Work to do |
Would you copy out the whole listing exactly as given?

Information shown |
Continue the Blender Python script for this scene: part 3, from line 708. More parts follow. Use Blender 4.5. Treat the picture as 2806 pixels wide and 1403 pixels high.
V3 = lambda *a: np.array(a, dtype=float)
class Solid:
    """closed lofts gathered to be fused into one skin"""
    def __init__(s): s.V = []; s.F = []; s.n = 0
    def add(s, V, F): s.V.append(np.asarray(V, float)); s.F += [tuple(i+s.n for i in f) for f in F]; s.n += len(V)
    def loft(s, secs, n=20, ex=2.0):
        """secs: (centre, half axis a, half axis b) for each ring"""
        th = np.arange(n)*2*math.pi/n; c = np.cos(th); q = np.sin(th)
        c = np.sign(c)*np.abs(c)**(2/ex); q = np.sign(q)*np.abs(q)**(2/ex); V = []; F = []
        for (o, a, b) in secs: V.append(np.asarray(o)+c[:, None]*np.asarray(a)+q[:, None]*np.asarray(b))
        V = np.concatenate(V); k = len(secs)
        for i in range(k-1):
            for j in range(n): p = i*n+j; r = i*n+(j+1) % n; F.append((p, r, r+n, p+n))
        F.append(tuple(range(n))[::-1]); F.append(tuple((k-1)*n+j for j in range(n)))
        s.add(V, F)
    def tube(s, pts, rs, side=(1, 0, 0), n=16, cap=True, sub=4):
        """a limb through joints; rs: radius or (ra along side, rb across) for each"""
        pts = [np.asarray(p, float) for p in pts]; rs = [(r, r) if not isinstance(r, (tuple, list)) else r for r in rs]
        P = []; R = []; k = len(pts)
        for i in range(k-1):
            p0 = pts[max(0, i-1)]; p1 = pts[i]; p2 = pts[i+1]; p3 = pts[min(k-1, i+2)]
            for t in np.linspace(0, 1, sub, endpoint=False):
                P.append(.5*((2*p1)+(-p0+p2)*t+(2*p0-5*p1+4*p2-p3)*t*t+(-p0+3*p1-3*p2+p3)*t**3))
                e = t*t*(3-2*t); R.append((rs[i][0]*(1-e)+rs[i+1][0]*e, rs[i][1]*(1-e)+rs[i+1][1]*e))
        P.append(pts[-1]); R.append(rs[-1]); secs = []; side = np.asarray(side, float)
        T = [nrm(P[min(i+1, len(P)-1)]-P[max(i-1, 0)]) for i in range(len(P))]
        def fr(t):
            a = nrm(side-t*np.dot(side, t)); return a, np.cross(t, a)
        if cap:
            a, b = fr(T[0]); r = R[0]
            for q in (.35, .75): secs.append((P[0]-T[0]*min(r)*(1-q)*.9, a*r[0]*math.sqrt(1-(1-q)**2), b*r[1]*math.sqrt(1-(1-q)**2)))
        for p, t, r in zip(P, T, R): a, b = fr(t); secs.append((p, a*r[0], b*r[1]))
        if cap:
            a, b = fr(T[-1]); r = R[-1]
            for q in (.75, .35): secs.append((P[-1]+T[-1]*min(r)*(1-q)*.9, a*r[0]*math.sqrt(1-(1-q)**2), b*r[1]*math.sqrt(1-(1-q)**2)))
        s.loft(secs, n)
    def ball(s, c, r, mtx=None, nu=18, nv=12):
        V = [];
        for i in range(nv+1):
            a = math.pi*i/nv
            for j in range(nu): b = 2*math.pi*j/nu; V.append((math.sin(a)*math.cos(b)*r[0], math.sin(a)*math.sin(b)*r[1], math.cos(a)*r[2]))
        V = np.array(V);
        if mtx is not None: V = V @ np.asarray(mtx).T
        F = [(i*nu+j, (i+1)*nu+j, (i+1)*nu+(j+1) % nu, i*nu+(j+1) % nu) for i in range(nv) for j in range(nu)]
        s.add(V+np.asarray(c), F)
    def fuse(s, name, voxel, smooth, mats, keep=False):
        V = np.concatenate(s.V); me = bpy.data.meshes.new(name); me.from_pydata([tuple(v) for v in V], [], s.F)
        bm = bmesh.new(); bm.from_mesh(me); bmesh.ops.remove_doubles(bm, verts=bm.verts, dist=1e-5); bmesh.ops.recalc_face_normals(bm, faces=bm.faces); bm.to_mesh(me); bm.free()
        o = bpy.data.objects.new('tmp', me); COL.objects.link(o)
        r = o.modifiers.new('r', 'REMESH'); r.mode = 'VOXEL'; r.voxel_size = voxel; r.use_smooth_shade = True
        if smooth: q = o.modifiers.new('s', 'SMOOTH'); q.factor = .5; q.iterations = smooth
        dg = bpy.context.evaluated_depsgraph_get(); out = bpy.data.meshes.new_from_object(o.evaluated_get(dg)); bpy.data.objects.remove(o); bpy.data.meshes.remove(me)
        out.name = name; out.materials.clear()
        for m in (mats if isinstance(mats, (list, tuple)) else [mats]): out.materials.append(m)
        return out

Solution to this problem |
Continue the Blender Python script for this scene: part 3, from line 708. More parts follow. Use Blender 4.5. Treat the picture as 2806 pixels wide and 1403 pixels high.
V3 = lambda *a: np.array(a, dtype=float)
class Solid:
    """closed lofts gathered to be fused into one skin"""
    def __init__(s): s.V = []; s.F = []; s.n = 0
    def add(s, V, F): s.V.append(np.asarray(V, float)); s.F += [tuple(i+s.n for i in f) for f in F]; s.n += len(V)
    def loft(s, secs, n=20, ex=2.0):
        """secs: (centre, half axis a, half axis b) for each ring"""
        th = np.arange(n)*2*math.pi/n; c = np.cos(th); q = np.sin(th)
        c = np.sign(c)*np.abs(c)**(2/ex); q = np.sign(q)*np.abs(q)**(2/ex); V = []; F = []
        for (o, a, b) in secs: V.append(np.asarray(o)+c[:, None]*np.asarray(a)+q[:, None]*np.asarray(b))
        V = np.concatenate(V); k = len(secs)
        for i in range(k-1):
            for j in range(n): p = i*n+j; r = i*n+(j+1) % n; F.append((p, r, r+n, p+n))
        F.append(tuple(range(n))[::-1]); F.append(tuple((k-1)*n+j for j in range(n)))
        s.add(V, F)
    def tube(s, pts, rs, side=(1, 0, 0), n=16, cap=True, sub=4):
        """a limb through joints; rs: radius or (ra along side, rb across) for each"""
        pts = [np.asarray(p, float) for p in pts]; rs = [(r, r) if not isinstance(r, (tuple, list)) else r for r in rs]
        P = []; R = []; k = len(pts)
        for i in range(k-1):
            p0 = pts[max(0, i-1)]; p1 = pts[i]; p2 = pts[i+1]; p3 = pts[min(k-1, i+2)]
            for t in np.linspace(0, 1, sub, endpoint=False):
                P.append(.5*((2*p1)+(-p0+p2)*t+(2*p0-5*p1+4*p2-p3)*t*t+(-p0+3*p1-3*p2+p3)*t**3))
                e = t*t*(3-2*t); R.append((rs[i][0]*(1-e)+rs[i+1][0]*e, rs[i][1]*(1-e)+rs[i+1][1]*e))
        P.append(pts[-1]); R.append(rs[-1]); secs = []; side = np.asarray(side, float)
        T = [nrm(P[min(i+1, len(P)-1)]-P[max(i-1, 0)]) for i in range(len(P))]
        def fr(t):
            a = nrm(side-t*np.dot(side, t)); return a, np.cross(t, a)
        if cap:
            a, b = fr(T[0]); r = R[0]
            for q in (.35, .75): secs.append((P[0]-T[0]*min(r)*(1-q)*.9, a*r[0]*math.sqrt(1-(1-q)**2), b*r[1]*math.sqrt(1-(1-q)**2)))
        for p, t, r in zip(P, T, R): a, b = fr(t); secs.append((p, a*r[0], b*r[1]))
        if cap:
            a, b = fr(T[-1]); r = R[-1]
            for q in (.75, .35): secs.append((P[-1]+T[-1]*min(r)*(1-q)*.9, a*r[0]*math.sqrt(1-(1-q)**2), b*r[1]*math.sqrt(1-(1-q)**2)))
        s.loft(secs, n)
    def ball(s, c, r, mtx=None, nu=18, nv=12):
        V = [];
        for i in range(nv+1):
            a = math.pi*i/nv
            for j in range(nu): b = 2*math.pi*j/nu; V.append((math.sin(a)*math.cos(b)*r[0], math.sin(a)*math.sin(b)*r[1], math.cos(a)*r[2]))
        V = np.array(V);
        if mtx is not None: V = V @ np.asarray(mtx).T
        F = [(i*nu+j, (i+1)*nu+j, (i+1)*nu+(j+1) % nu, i*nu+(j+1) % nu) for i in range(nv) for j in range(nu)]
        s.add(V+np.asarray(c), F)
    def fuse(s, name, voxel, smooth, mats, keep=False):
        V = np.concatenate(s.V); me = bpy.data.meshes.new(name); me.from_pydata([tuple(v) for v in V], [], s.F)
        bm = bmesh.new(); bm.from_mesh(me); bmesh.ops.remove_doubles(bm, verts=bm.verts, dist=1e-5); bmesh.ops.recalc_face_normals(bm, faces=bm.faces); bm.to_mesh(me); bm.free()
        o = bpy.data.objects.new('tmp', me); COL.objects.link(o)
        r = o.modifiers.new('r', 'REMESH'); r.mode = 'VOXEL'; r.voxel_size = voxel; r.use_smooth_shade = True
        if smooth: q = o.modifiers.new('s', 'SMOOTH'); q.factor = .5; q.iterations = smooth
        dg = bpy.context.evaluated_depsgraph_get(); out = bpy.data.meshes.new_from_object(o.evaluated_get(dg)); bpy.data.objects.remove(o); bpy.data.meshes.remove(me)
        out.name = name; out.materials.clear()
        for m in (mats if isinstance(mats, (list, tuple)) else [mats]): out.materials.append(m)
        return out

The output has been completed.